Written task: Copy out the lines that have "pixels" in them.

——————————

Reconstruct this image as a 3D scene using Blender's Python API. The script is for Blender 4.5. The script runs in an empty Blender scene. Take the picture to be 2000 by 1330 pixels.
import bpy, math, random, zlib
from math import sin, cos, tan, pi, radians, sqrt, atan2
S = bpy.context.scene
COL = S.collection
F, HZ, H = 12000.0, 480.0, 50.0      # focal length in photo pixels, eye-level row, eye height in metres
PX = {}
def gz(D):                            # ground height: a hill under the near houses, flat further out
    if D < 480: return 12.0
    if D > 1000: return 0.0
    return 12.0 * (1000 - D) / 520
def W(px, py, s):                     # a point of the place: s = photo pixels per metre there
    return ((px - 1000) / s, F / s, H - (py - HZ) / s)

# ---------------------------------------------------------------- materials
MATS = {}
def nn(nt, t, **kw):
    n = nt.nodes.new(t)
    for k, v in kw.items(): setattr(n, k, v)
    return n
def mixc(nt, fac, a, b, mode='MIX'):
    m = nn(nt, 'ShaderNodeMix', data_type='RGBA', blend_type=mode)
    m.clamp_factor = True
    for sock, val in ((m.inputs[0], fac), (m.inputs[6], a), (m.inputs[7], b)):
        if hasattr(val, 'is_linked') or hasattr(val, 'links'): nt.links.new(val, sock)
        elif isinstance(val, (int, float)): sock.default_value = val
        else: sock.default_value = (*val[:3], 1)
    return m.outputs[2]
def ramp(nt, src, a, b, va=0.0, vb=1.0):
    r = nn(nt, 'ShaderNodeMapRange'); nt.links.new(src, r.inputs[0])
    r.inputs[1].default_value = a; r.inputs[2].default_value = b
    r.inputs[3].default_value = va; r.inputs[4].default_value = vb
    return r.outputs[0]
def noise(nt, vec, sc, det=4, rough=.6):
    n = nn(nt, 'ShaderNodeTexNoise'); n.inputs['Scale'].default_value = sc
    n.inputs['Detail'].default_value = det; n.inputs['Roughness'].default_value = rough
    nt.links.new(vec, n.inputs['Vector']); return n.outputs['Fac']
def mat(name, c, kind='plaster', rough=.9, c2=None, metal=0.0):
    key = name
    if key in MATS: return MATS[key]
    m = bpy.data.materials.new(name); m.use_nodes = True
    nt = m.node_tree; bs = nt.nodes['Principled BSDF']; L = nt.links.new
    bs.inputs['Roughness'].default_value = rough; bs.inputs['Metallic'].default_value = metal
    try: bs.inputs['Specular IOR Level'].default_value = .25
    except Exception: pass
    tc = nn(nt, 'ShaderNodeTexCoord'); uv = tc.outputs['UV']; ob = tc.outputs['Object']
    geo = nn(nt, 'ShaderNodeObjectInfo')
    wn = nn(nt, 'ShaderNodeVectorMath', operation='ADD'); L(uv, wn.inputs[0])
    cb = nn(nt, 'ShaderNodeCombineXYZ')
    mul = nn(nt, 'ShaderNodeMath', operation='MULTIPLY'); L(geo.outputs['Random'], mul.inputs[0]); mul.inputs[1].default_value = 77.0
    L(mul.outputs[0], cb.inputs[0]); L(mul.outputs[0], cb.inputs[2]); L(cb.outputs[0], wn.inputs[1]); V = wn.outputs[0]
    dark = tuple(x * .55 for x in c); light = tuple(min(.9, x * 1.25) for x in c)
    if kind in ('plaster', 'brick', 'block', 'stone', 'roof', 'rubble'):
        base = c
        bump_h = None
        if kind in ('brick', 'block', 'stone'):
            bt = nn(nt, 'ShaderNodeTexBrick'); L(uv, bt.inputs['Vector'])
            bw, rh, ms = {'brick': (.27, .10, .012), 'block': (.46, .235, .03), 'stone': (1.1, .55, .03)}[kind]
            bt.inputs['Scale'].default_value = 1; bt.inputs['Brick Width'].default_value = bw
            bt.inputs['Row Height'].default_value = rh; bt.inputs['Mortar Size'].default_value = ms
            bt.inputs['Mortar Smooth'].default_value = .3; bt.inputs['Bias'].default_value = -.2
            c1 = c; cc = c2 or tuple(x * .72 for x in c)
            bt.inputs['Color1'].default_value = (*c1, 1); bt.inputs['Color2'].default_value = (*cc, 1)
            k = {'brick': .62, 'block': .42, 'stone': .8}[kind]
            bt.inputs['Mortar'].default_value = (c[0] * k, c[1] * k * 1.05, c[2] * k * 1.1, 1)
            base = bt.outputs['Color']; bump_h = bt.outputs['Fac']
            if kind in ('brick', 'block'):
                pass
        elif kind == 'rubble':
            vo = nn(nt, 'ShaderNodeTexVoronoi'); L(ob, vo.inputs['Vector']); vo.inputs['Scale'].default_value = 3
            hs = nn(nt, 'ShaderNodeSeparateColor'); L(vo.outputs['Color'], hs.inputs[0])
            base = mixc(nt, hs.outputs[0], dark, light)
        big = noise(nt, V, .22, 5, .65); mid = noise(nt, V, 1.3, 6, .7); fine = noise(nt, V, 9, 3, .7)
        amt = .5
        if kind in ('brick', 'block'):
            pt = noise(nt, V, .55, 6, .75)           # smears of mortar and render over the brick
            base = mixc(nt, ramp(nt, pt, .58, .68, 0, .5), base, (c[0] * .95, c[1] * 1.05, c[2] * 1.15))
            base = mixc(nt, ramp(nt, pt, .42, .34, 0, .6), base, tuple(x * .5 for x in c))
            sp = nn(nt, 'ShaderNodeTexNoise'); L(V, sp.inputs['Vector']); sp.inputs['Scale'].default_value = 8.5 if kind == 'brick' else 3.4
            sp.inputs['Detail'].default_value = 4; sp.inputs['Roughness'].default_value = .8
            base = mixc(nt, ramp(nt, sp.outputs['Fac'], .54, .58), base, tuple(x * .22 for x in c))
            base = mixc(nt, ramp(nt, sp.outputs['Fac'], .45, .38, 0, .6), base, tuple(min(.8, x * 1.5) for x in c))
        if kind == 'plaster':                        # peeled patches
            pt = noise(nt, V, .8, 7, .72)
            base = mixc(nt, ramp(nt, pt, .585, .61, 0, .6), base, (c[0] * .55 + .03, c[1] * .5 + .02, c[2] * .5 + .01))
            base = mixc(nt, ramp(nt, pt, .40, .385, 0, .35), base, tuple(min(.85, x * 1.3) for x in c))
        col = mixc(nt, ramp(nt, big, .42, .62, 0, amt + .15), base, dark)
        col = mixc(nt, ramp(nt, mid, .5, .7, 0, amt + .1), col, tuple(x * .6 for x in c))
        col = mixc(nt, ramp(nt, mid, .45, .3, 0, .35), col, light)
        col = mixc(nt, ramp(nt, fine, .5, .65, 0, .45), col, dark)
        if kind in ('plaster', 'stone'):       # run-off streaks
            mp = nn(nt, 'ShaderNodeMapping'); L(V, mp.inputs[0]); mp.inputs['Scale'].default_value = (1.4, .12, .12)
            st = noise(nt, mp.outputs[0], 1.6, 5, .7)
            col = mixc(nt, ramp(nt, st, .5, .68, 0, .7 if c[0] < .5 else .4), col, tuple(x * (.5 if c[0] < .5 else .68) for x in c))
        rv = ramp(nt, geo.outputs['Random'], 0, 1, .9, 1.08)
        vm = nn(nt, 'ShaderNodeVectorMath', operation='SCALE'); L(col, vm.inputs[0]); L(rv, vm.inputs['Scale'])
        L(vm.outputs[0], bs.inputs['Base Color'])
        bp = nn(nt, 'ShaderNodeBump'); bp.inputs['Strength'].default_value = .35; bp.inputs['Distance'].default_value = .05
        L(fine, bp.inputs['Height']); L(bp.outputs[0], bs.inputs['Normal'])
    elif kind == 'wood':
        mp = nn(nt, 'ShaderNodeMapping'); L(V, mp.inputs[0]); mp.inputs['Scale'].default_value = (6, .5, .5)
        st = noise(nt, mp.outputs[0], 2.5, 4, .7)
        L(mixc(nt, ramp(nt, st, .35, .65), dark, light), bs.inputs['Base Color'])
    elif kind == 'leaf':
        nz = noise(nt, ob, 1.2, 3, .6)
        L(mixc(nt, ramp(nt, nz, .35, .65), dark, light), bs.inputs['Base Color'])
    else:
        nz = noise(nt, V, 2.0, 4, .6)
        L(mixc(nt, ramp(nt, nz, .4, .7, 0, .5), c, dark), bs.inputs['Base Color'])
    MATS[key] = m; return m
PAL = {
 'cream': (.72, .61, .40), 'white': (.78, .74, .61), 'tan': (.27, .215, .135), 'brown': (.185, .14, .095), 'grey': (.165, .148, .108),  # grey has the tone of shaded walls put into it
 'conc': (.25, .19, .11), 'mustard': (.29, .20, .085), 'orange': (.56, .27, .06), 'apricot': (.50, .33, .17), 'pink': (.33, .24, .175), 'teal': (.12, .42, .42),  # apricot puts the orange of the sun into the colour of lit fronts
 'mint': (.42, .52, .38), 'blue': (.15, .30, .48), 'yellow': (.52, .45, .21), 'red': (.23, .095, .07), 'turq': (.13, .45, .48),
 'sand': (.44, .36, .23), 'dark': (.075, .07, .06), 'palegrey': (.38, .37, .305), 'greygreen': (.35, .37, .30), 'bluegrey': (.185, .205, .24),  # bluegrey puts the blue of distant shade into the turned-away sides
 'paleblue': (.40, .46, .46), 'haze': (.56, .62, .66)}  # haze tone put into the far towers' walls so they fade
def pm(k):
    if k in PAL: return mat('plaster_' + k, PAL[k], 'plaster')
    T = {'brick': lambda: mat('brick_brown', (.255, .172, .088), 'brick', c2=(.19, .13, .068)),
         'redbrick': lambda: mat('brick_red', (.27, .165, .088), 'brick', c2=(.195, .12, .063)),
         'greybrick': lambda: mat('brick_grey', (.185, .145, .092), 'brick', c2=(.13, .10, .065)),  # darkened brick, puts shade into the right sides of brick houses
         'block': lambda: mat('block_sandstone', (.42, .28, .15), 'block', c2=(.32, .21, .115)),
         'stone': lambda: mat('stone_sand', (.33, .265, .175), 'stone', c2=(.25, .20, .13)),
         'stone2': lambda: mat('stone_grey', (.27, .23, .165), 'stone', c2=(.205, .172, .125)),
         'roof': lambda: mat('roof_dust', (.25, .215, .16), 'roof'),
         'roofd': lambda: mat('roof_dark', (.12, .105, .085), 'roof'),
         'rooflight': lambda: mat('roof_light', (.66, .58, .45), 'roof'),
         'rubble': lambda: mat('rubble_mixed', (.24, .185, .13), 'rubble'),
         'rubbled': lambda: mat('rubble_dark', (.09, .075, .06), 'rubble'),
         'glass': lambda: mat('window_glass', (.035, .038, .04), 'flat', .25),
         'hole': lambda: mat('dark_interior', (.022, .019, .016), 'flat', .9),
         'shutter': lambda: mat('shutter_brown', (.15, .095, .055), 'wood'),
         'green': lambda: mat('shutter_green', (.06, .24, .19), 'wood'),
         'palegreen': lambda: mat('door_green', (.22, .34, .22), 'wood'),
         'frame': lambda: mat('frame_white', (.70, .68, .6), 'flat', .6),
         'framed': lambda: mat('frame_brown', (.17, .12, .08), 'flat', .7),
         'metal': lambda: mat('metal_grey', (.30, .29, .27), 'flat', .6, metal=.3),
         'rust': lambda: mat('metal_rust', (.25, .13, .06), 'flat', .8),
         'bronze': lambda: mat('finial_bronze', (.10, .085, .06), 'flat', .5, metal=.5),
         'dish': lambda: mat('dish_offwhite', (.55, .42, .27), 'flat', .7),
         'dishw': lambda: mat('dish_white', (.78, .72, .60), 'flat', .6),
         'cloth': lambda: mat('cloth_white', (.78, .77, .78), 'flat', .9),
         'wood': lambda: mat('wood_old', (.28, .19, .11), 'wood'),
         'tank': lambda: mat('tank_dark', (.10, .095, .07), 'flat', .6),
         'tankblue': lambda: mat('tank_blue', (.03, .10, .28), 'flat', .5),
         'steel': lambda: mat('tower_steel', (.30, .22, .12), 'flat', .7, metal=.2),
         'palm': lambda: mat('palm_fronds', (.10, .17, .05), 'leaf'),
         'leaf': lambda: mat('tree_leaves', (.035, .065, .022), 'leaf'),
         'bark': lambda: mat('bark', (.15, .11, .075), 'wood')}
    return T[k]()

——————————

Correct response:
Reconstruct this image as a 3D scene using Blender's Python API. The script is for Blender 4.5. The script runs in an empty Blender scene. Take the picture to be 2000 by 1330 pixels.
F, HZ, H = 12000.0, 480.0, 50.0      # focal length in photo pixels, eye-level row, eye height in metres
def W(px, py, s):                     # a point of the place: s = photo pixels per metre there